On an FE 2 awg is the largest you need unless you get a 175 amp alternator. Please read below.
The numbers in that site are whacky when compared the automotive wire manufactures, the construction and power electrical manufactures. There is no electrical designation for chassis wiring and power transmission wiring in the US or Europe. Wire current rating is based on insulation strength, wire diameter, resistance and number of wires in a bundle and if the bundle is enclosed or open. Not by what purpose the wire is being used.
2 awg wire is rated at 115 amps at 167c degrees. 2/0 or OO is rated at 175 amps at the same temperature. The 167 degrees F is the maximum temperature that wire can handle at that amperage more amperage and the wire must be used where it can run cooler.

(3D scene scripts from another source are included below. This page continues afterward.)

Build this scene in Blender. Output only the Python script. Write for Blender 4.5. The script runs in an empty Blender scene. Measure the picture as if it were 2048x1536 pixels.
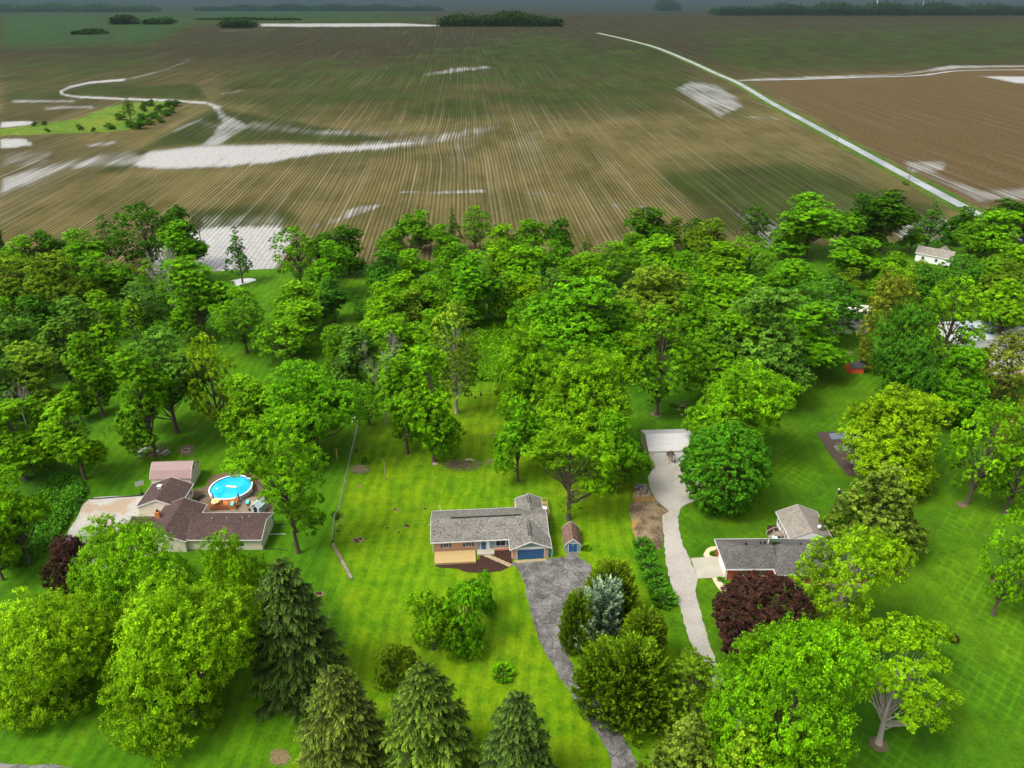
import bpy, math, random
import numpy as np
from mathutils import Vector, Matrix
scene = bpy.context.scene
R = math.radians
# ---------------------------------------------------------------- camera
F, PITCH, CH = 1538.0, R(27.86), 92.4
cam = bpy.data.cameras.new("camera"); camo = bpy.data.objects.new("camera", cam)
scene.collection.objects.link(camo); scene.camera = camo
camo.location = (0, 0, CH); camo.rotation_euler = (math.pi/2-PITCH, 0, 0)
cam.sensor_width = 36; cam.lens = F/2048*36; cam.clip_start = 1; cam.clip_end = 60000
# ---------------------------------------------------------------- sky, sun, exposure
SUN_EL, SUN_AZ = 56, -118       # azimuth measured from +Y (view direction) clockwise; light comes from camera left
w = bpy.data.worlds.new("World"); scene.world = w; w.use_nodes = True
nt = w.node_tree; nt.nodes.clear()
sky = nt.nodes.new("ShaderNodeTexSky"); sky.sky_type = 'NISHITA'; sky.sun_disc = False
sky.sun_elevation = R(SUN_EL); sky.sun_rotation = R(SUN_AZ); sky.air_density = 1.0; sky.dust_density = 4.0; sky.ozone_density = 1.0
hs = nt.nodes.new("ShaderNodeHueSaturation"); hs.inputs['Saturation'].default_value = 0.25
bg = nt.nodes.new("ShaderNodeBackground"); bg.inputs[1].default_value = 0.15
out = nt.nodes.new("ShaderNodeOutputWorld")
nt.links.new(sky.outputs[0], hs.inputs['Color']); nt.links.new(hs.outputs[0], bg.inputs[0]); nt.links.new(bg.outputs[0], out.inputs[0])
sl = bpy.data.lights.new("sun", 'SUN'); sl.energy = 1.5; sl.angle = R(18); sl.color = (1.0, 0.96, 0.88)
so = bpy.data.objects.new("sun", sl); scene.collection.objects.link(so)
az = R(SUN_AZ); el = R(SUN_EL)
sd = Vector((math.sin(az)*math.cos(el), math.cos(az)*math.cos(el), math.sin(el)))
so.rotation_euler = sd.to_track_quat('Z', 'Y').to_euler(); so.location = sd*300
vs = scene.view_settings; vs.view_transform = 'Standard'; vs.look = 'None'; vs.gamma = 1; vs.exposure = 1.0; vs.use_curve_mapping = False
scene.render.engine = 'CYCLES'
cy = scene.cycles
cy.max_bounces = 4; cy.diffuse_bounces = 3; cy.glossy_bounces = 2; cy.transmission_bounces = 2; cy.volume_bounces = 0
cy.transparent_max_bounces = 4; cy.use_denoising = True; cy.caustics_reflective = False; cy.caustics_refractive = False
cy.use_adaptive_sampling = True; cy.adaptive_threshold = 0.02
ORD = 'leftmost second third fourth fifth sixth seventh eighth ninth tenth eleventh twelfth thirteenth fourteenth fifteenth sixteenth seventeenth eighteenth nineteenth twentieth'.split()
def nth(i): return ORD[i] if i == 0 else ORD[i]+' from the left'
# ---------------------------------------------------------------- helpers
cp, sp = math.cos(PITCH), math.sin(PITCH)
def px(x, y, z=0.0):
    """ground point (at height z) seen at photo position x, y (2048 wide)"""
    u = (x-1024)/F; v = (y-768)/F
    dy = cp-v*sp; dz = -sp-v*cp; t = (z-CH)/dz
    return Vector((u*t, dy*t, z))
def proj(X, Y, Z):
    zc = Y*cp-(Z-CH)*sp; yc = -(Y*sp+(Z-CH)*cp)
    return 1024+F*X/zc, 768+F*yc/zc
def tanth(y):
    v = (y-768)/F
    return (sp+v*cp)/(cp-v*sp)
def tag(o, label=None, cat=None, group=None, kind=None):
    if label: o['label'] = label
    if cat: o['category'] = cat
    if group: o['group'] = group
    if kind: o['kind'] = kind
    return o
def link(o, parent=None):
    scene.collection.objects.link(o)
    if parent is not None: o.parent = parent
    return o
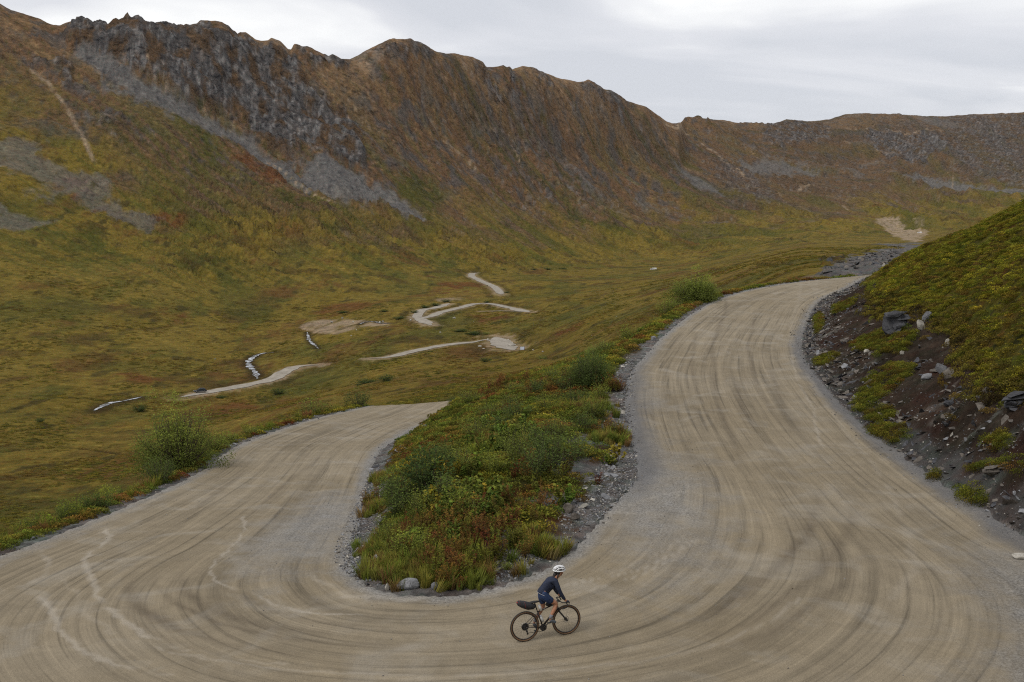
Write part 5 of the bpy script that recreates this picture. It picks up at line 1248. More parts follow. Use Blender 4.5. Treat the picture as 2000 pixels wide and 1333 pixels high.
bq = sample_poly(BANKPOLY[(BANKPOLY[:, 0] / np.maximum(BANKPOLY[:, 1], 1) < .62) & (BANKPOLY[:, 1] > 24)], 5200); bd, _ = polydist(bq[:, 0], bq[:, 1], EO, 12); f_ = fbm(bq[:, 0] / 2.5, bq[:, 1] / 2.5, 3, 231)
bq = bq[rng.uniform(size=len(bq)) < np.clip(.95 - bd / 4.5 + 1.3 * f_, .05, 1)]; csl = proto_collection('slate_bits', [hull_mesh('slate_chip_' + 'abcdef'[i], 9, .22, (SBROWN, SDARK, SDARK, SBROWN, SDARK, SBROWN)[i], 130 + i, elong=1.5) for i in range(6)])
scatter('slate_debris', csl, 6, on_ground(bq, -.01), np.column_stack([rng.normal(size=len(bq)) * .35, .35 + rng.normal(size=len(bq)) * .3, rng.uniform(-1.2, 1.2, len(bq)) + (rng.uniform(size=len(bq)) < .5) * 3.14]), .10 + .5 * rng.uniform(size=len(bq)) ** 3.2, np.ones((len(bq), 3)) * .2, 'broken slabs of dark and brown slate strewn over the cut bank', 'scree')
lq = np.repeat(_lipc[:, :2], 9, axis=0); lq = lq[lq[:, 1] > 20] + 0; lq = lq + rng.normal(size=lq.shape) * .42
f_ = fbm(lq[:, 0] / 2, lq[:, 1] / 2, 3, 232); scatter('turf_lip', cl, 3, on_ground(lq, -.05), turn_rot(len(lq), .5), np.column_stack([rng.uniform(.7, 1.3, len(lq))] * 2 + [rng.uniform(.8, 1.6, len(lq))]), tints(len(lq), [(.04, .030, .012), (.09, .070, .018), (.11, .09, .018), (.11, .11, .018)], key=np.clip(.5 + f_, 0, .999)), 'ragged turf edge hanging over the top of the cut', 'turf')
vq_ = np.column_stack([rng.uniform(-.56, .5, 60000), np.exp(rng.uniform(math.log(125), math.log(620), 60000))]); vq_[:, 0] *= vq_[:, 1]
f_ = fbm(vq_[:, 0] / 24, vq_[:, 1] / 40, 4, 233); keep = (f_ + rng.normal(size=len(f_)) * .12 > .08); vq_ = vq_[keep]
far_ok = np.ones(len(vq_), bool)
for L, w in vroad_lines + stream_lines:
    d_, _ = polydist(vq_[:, 0], vq_[:, 1], L, 30); far_ok &= d_ > w * .5 + 2.0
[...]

I have this book mentioned below and it says the table mentioned is not to standards allowed by the NFPA. No one not electronic engineer or electrical engineers follow that book nor is it recommended for use as a study guide for electronic or electrical engineer tests. That alone should point out how off that table is compared to what is used to build wiring harnesses house and power lines.
Handbook of Electronic Tables and Formulas for American Wire Gauge. As you might guess, the rated ampacities are just a rule of thumb.